Using the listing below, set down each line from the line containing "Write part 3" through the line containing "for s in (-.22, .22): MB().tube([(q", both ends included, exactly and with nothing added.

─── RECORDS TO PROCESS

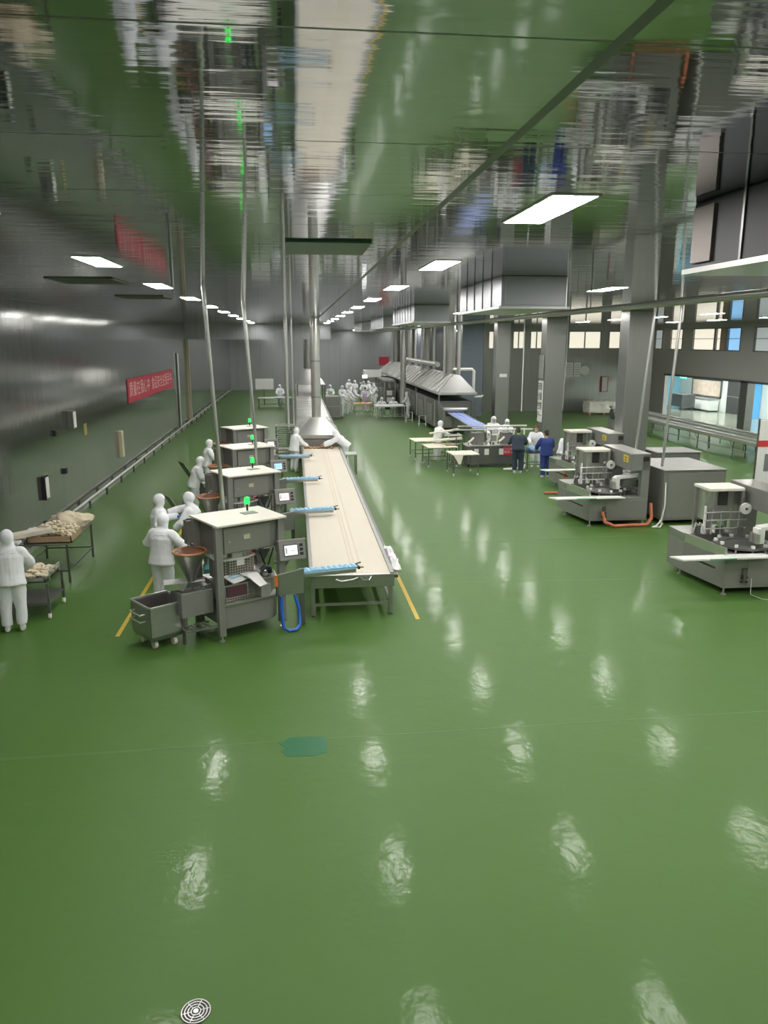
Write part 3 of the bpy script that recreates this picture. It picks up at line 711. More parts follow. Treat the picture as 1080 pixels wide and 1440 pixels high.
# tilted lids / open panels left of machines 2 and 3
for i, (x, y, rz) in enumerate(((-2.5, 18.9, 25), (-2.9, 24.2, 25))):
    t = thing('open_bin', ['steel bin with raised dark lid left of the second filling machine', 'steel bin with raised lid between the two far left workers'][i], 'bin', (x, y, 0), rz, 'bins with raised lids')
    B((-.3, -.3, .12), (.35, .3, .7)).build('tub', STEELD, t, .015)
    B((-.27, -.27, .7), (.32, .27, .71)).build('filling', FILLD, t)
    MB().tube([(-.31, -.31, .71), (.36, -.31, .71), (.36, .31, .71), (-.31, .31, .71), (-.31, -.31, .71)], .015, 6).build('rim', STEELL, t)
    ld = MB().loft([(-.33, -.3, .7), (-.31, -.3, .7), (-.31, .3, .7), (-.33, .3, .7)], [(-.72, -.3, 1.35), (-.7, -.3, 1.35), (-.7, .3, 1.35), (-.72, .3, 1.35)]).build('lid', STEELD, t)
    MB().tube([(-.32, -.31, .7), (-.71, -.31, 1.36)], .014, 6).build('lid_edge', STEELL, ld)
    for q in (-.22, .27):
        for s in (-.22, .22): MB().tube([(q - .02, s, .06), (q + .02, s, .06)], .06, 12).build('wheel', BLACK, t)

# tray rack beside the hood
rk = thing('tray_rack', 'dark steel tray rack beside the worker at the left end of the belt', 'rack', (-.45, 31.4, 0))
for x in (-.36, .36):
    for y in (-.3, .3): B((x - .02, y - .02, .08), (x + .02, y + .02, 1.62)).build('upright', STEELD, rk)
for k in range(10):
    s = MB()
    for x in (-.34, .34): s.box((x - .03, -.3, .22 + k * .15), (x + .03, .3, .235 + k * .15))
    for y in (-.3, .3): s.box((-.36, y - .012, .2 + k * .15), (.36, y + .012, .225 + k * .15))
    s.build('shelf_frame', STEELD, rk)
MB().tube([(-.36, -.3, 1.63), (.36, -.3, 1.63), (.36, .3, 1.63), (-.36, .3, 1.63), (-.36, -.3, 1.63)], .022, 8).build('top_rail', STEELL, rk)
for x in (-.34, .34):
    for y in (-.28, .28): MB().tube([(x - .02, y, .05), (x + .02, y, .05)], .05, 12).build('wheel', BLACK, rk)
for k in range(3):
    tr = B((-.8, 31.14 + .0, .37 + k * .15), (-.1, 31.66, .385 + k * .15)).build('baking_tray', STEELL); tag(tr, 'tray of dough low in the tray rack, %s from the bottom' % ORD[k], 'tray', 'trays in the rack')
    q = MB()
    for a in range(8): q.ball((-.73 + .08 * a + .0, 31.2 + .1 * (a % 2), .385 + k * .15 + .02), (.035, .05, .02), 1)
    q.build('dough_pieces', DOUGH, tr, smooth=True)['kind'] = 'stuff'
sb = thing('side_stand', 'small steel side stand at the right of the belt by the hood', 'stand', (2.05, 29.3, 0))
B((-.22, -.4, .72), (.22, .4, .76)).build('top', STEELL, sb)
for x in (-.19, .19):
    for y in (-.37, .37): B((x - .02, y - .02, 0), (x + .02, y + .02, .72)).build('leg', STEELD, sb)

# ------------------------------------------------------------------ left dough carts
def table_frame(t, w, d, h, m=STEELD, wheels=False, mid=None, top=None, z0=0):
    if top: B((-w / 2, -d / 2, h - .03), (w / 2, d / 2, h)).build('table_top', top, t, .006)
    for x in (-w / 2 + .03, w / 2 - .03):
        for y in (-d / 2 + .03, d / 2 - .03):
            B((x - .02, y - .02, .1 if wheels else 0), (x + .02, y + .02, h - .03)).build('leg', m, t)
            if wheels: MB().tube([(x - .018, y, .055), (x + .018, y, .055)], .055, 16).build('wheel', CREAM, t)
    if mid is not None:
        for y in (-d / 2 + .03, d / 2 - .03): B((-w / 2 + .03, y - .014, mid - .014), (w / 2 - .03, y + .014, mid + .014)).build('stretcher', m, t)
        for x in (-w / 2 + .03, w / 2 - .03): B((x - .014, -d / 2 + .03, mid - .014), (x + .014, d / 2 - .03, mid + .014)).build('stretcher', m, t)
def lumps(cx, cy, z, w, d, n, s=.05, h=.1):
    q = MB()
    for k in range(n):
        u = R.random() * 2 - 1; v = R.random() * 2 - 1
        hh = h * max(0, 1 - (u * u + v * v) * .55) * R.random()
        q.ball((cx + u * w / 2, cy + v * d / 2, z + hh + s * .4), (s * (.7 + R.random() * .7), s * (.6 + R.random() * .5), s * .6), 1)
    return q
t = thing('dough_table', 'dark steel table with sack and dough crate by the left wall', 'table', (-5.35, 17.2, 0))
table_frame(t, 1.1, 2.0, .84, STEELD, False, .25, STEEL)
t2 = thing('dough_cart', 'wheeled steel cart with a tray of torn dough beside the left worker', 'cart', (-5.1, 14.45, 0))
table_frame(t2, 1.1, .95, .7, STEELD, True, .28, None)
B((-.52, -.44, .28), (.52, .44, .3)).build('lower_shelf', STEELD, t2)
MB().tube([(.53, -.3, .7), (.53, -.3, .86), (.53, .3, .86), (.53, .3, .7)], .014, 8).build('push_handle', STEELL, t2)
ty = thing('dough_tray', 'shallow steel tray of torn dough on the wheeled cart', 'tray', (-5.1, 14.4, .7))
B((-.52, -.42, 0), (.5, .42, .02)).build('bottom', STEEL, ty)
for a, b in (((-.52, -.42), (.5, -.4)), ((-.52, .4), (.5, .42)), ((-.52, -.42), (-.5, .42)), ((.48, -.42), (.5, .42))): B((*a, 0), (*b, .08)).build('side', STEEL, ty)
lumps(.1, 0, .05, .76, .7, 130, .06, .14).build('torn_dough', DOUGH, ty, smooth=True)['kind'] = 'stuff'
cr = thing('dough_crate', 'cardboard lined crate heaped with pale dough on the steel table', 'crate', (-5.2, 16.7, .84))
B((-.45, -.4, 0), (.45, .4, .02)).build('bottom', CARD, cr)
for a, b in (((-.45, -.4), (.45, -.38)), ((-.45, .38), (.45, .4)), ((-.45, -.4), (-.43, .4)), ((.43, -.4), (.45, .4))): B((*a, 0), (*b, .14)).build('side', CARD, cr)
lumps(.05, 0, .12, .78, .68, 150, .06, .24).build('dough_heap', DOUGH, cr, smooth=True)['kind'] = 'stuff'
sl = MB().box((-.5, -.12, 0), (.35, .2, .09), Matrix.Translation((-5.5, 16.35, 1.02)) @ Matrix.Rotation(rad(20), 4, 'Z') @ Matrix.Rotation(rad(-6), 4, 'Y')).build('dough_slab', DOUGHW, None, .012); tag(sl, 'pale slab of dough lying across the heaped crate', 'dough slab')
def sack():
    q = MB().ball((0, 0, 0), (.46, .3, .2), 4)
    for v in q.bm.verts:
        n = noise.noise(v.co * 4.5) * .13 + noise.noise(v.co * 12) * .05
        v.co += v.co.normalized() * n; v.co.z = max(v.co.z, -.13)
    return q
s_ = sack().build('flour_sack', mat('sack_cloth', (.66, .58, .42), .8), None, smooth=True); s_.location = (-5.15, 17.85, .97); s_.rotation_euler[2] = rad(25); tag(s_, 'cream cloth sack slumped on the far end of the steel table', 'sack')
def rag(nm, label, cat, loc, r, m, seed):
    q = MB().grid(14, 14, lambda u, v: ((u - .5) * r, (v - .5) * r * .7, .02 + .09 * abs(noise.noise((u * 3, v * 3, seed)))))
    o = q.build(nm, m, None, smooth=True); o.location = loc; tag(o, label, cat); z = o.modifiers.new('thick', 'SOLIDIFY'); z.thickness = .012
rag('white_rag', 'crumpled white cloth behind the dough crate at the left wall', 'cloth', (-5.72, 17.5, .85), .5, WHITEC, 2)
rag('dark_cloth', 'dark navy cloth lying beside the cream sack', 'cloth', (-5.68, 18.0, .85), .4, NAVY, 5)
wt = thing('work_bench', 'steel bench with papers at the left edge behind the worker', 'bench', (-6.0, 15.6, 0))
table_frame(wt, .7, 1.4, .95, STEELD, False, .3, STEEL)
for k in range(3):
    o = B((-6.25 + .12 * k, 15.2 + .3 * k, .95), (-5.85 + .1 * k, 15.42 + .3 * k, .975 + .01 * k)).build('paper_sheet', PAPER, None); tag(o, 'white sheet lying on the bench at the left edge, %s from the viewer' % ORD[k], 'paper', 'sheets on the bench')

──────
─── RECORDS TO PROCESS

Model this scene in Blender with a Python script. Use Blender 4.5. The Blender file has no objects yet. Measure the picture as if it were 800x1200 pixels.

──────

-- OUTPUT --
Write part 3 of the bpy script that recreates this picture. It picks up at line 711. More parts follow. Treat the picture as 1080 pixels wide and 1440 pixels high.
# tilted lids / open panels left of machines 2 and 3
for i, (x, y, rz) in enumerate(((-2.5, 18.9, 25), (-2.9, 24.2, 25))):
    t = thing('open_bin', ['steel bin with raised dark lid left of the second filling machine', 'steel bin with raised lid between the two far left workers'][i], 'bin', (x, y, 0), rz, 'bins with raised lids')
    B((-.3, -.3, .12), (.35, .3, .7)).build('tub', STEELD, t, .015)
    B((-.27, -.27, .7), (.32, .27, .71)).build('filling', FILLD, t)
    MB().tube([(-.31, -.31, .71), (.36, -.31, .71), (.36, .31, .71), (-.31, .31, .71), (-.31, -.31, .71)], .015, 6).build('rim', STEELL, t)
    ld = MB().loft([(-.33, -.3, .7), (-.31, -.3, .7), (-.31, .3, .7), (-.33, .3, .7)], [(-.72, -.3, 1.35), (-.7, -.3, 1.35), (-.7, .3, 1.35), (-.72, .3, 1.35)]).build('lid', STEELD, t)
    MB().tube([(-.32, -.31, .7), (-.71, -.31, 1.36)], .014, 6).build('lid_edge', STEELL, ld)
    for q in (-.22, .27):
        for s in (-.22, .22): MB().tube([(q - .02, s, .06), (q + .02, s, .06)], .06, 12).build('wheel', BLACK, t)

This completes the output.